| Input material |
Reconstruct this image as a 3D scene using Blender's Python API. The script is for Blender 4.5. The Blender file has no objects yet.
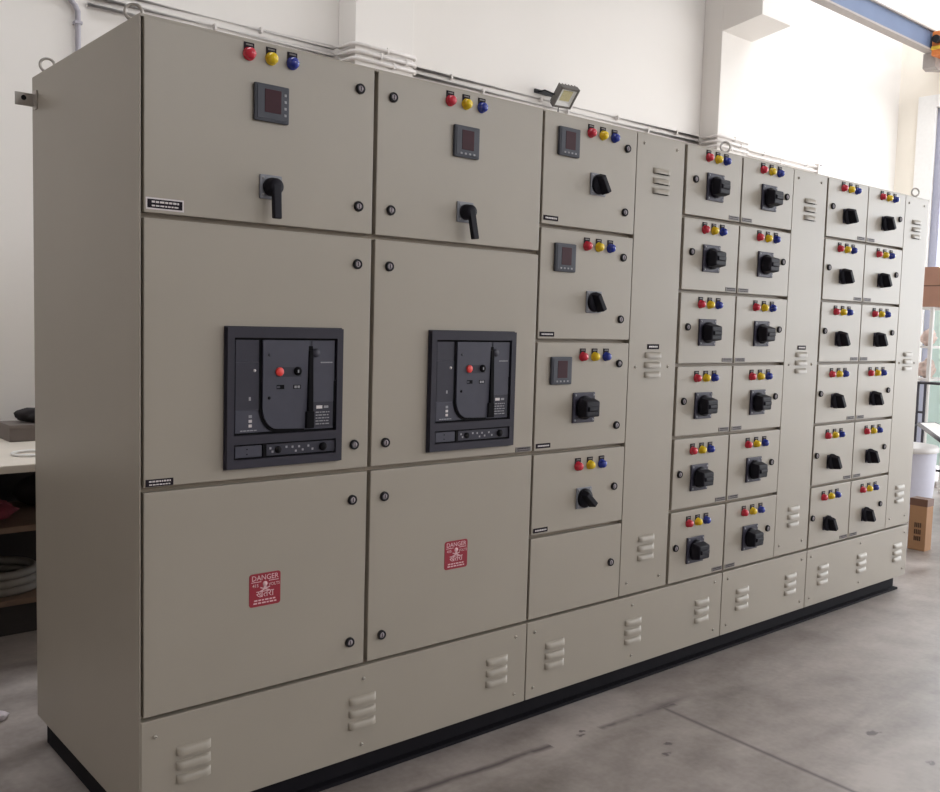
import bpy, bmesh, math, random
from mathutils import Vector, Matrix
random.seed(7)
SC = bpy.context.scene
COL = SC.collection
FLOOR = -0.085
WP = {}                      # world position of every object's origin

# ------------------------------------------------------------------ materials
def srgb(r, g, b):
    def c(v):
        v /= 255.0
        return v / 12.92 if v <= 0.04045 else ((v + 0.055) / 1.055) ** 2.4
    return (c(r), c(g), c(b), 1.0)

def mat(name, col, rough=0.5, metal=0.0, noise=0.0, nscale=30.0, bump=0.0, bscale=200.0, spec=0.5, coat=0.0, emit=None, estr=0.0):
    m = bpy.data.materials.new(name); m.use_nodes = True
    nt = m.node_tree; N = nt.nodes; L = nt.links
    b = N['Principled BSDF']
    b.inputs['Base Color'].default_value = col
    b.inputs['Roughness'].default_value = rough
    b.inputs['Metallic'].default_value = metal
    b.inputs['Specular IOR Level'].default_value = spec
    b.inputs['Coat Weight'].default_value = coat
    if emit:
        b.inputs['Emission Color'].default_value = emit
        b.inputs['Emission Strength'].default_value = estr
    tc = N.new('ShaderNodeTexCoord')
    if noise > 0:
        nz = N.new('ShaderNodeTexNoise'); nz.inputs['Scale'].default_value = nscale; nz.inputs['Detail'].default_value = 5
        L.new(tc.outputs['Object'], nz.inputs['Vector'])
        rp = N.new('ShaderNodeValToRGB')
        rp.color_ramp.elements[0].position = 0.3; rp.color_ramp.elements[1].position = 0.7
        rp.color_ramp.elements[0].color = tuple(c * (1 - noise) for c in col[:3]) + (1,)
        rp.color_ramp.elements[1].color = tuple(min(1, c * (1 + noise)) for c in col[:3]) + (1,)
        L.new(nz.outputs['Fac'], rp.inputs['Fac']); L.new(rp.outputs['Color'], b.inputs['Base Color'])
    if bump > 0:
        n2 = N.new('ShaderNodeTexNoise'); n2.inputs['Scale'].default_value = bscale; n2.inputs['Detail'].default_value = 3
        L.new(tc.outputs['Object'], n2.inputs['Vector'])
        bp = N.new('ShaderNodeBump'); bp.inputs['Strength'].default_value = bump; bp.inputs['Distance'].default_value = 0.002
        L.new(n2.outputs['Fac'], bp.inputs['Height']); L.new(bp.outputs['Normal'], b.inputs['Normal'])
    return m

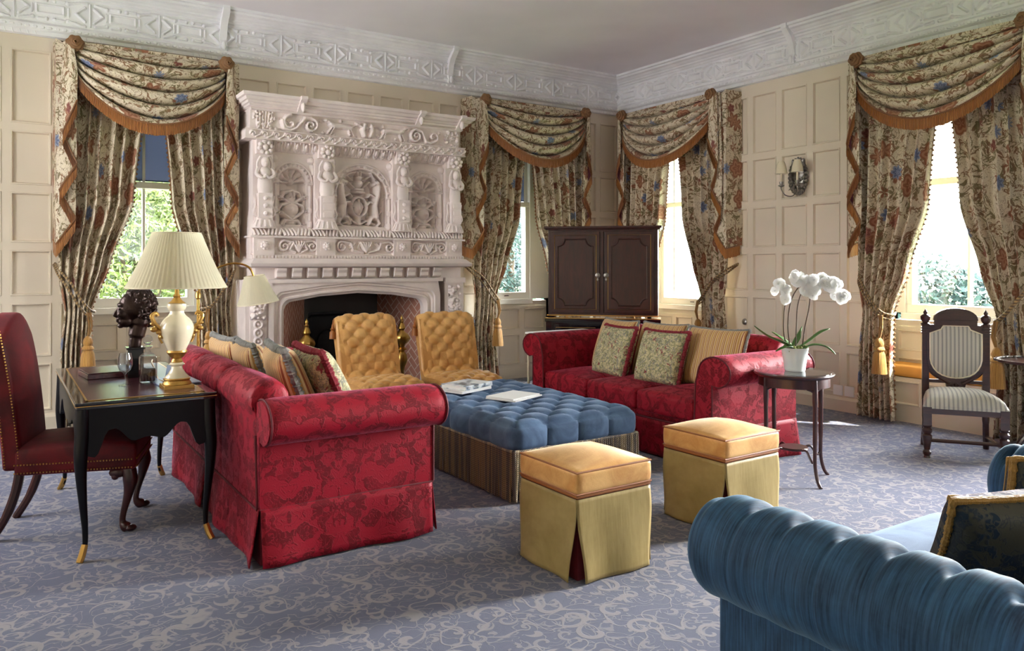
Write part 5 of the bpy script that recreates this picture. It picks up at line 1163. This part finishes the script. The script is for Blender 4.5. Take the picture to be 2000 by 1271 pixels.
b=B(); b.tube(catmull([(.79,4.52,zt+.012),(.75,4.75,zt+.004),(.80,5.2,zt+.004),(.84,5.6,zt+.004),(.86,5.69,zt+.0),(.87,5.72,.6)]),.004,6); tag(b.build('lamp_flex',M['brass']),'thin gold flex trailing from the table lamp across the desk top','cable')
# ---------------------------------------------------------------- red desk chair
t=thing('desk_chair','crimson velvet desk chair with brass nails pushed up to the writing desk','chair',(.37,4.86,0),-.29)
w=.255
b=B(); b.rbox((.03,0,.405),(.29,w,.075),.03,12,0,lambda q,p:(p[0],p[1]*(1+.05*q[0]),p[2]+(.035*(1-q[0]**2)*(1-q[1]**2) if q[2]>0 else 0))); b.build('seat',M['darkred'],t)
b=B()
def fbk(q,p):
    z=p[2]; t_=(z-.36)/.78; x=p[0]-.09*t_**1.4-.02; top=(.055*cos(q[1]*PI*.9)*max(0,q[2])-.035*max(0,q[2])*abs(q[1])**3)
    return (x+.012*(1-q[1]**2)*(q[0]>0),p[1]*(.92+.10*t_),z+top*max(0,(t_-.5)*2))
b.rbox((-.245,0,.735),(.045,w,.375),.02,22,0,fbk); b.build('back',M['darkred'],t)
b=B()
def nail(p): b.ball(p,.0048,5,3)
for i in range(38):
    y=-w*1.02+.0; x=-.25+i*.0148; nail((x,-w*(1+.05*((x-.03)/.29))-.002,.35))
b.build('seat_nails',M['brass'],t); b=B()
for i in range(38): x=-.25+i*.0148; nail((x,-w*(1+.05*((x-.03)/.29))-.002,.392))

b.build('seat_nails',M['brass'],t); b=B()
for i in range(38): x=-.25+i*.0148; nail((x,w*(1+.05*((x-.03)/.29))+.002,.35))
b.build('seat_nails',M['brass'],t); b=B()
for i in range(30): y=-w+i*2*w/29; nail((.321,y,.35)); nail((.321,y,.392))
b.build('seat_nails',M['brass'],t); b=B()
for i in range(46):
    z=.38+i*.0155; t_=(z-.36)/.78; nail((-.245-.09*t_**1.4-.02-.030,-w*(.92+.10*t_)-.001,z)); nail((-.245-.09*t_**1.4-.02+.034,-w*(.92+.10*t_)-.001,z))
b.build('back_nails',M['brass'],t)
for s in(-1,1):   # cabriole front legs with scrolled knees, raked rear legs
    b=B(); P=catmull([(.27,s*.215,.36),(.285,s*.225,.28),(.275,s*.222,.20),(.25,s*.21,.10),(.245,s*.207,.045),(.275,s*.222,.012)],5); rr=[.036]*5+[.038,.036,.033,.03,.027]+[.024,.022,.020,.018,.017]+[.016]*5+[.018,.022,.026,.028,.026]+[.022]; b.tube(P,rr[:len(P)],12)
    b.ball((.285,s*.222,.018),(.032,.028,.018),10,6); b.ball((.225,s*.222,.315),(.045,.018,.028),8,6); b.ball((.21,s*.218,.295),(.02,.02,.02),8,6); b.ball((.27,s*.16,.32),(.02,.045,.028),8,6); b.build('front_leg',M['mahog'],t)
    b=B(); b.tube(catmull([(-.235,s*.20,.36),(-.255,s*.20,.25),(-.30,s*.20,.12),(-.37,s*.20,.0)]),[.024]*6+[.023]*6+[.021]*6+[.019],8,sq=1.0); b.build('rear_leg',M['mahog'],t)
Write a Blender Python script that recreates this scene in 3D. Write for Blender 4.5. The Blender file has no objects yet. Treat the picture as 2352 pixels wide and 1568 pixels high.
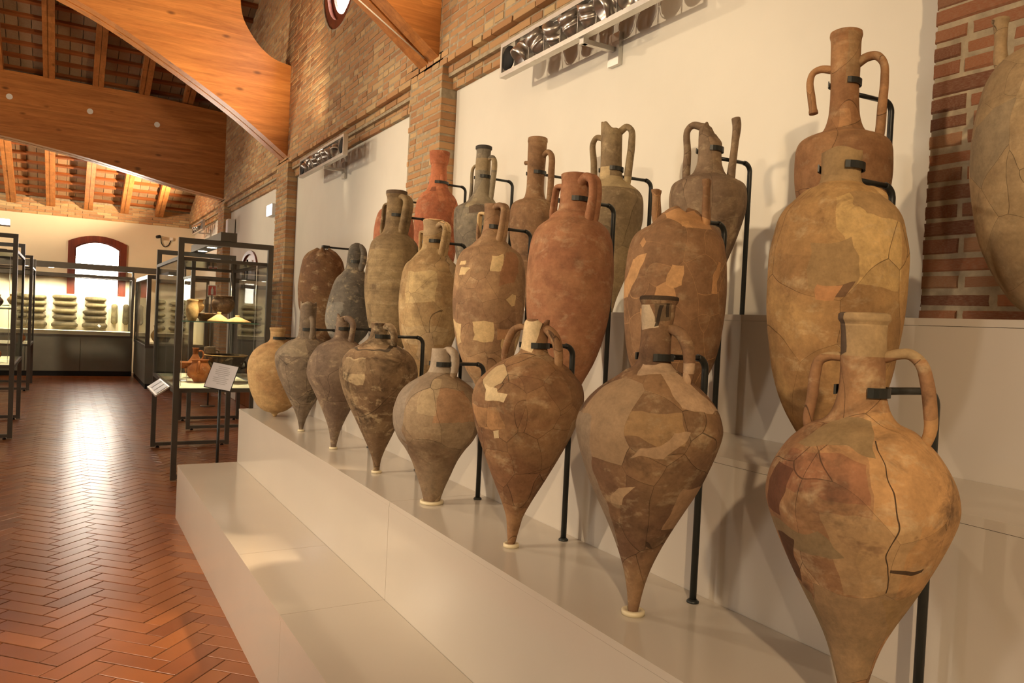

| Objective |
Could you repeat exactly the lines from the first one of the records above through the line containing "return (c(r), c(g), c(b), 1.0)", leaving out any pictures?

| Solution for this exercise |
Reconstruct this image as a 3D scene using Blender's Python API. The script is for Blender 4.5. The Blender file has no objects yet.
import bpy, bmesh, math, random
from mathutils import Vector, Matrix
random.seed(7)
SC = bpy.context.scene
COL = SC.collection
FLOOR = -0.085
WP = {}                      # world position of every object's origin

# ------------------------------------------------------------------ materials
def srgb(r, g, b):
    def c(v):
        v /= 255.0
        return v / 12.92 if v <= 0.04045 else ((v + 0.055) / 1.055) ** 2.4
    return (c(r), c(g), c(b), 1.0)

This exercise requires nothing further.